The sole remaining superpower, in short, finds that it has limited capacity to manage the multilateral complexity that is now out there. Secretary of State Powell and President Bush are learning this lesson the hard way even as we speak. Technically, the US may have the physical wherewithal to annihilate anyone who stands in its way. Iraq would not last long against the full measure of American military might. Nor would any other state that elected to directly challenge it. But the constraints on employing this might are no less compelling than was the threat of mutually assured destruction during the Cold War. In many respects, they are actually more. Because now the constraints are as much moral as tactical.



In the absence of the ‘‘threat factor’’ posed by a rival superpower, the US has found it impossible either to compel ‘‘obedience’’ to its policies by alliance partners, nor subservience to them by states that have other reasons for being beholden to the American condominium. There are no longer penalties credible enough to deter dissidence since ultimate force has been morally excluded from the power equation.



The Germans and French are leading the pack in their defiance of American dictates. The Chinese, Russians, Saudis, Egyptians, Pakistanis are standing aloof from the American crusade. India is mum. Their resistance has compelled the US to puckishly turn its case over to the UN and other deliberative forums where it is hoped that persuasion will turn the tide.



As C. Raja Mohan said in The Hindu (Feb 13), ‘‘Alliances are built on shared threat perceptions and a commitment to fight them collectively.’’ Unfortunately, however, ‘‘the US and key European players no longer agree that they have a common threat, therefore they find it impossible to deal with them together.’’ All that is left is consensual politics which the world’s last superpower finds discomfiting. This emergent political fact of life is proving hard for the Bush administration to grasp because superpowerdom is such an exhilarating aphrodisiac. If you are the only 600 pound gorilla on the block, then it’s easy to feel you have an unlimited right to throw your weight around. In the arcane world of multilateral global politics, it is exasperating to discover that muscle power alone fails to get you everything!



As already suggested, in the emergent post-Cold War international system, viable moral constraints on the carte blanche exercise of military power mean that now there are many enclaves of regional power able to act autonomously without fear of decisive US retaliation. In part, of course, this is because governments want to make it clear that their sovereignty matters ; that they don’t want to be intimidated by 600 pound gorillas. It is also becoming increasingly clear that in this brave new world, collective dissidence in the morally constrained, multilateral environment of unicentric politics can effectively limit and restrain American superpowerdom. The informal French-German-Belgian-Russian-Chinese coalition that is currently dominating the UN debate on what to do about Iraq well illustrates this point.



Moreover, the nuclear sabre-rattling of North Korea introduces still another crucial variable. It shows that counter-threats of such magnitude can be mounted that there is not much the US can do about it except agree to bargain under conditions that amount to virtual political blackmail.

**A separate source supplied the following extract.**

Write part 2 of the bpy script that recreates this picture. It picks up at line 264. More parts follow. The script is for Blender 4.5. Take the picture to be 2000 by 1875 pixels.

Finally, Turkey is demonstrating that the limitations inherent in the new unipolar structure of world power can compel the sole remaining superpower to pay a very high premium in treasure and political deference to persuade anyone to agree to join its camp.



What must the US do to restore its prestige and authority so that it does not comport itself, as today, like a petulant, crippled giant? First, it must accept the fact that its rise to exclusive superpowerdom has made the world more rather than less interdependent; more rather than less hostage to dialogue and consensus. The safety and survival of the world community has more than ever come to depend on how rapidly and effectively the US, the last remaining superpower, can acquire the maturity and self-discipline to craft political and military policies that are sensitive, even deferential, to the interests of all segments of the international community. This is a tall order for the world’s 600 pound gorilla, but the only one that will demonstrate US’ entitlement to lead.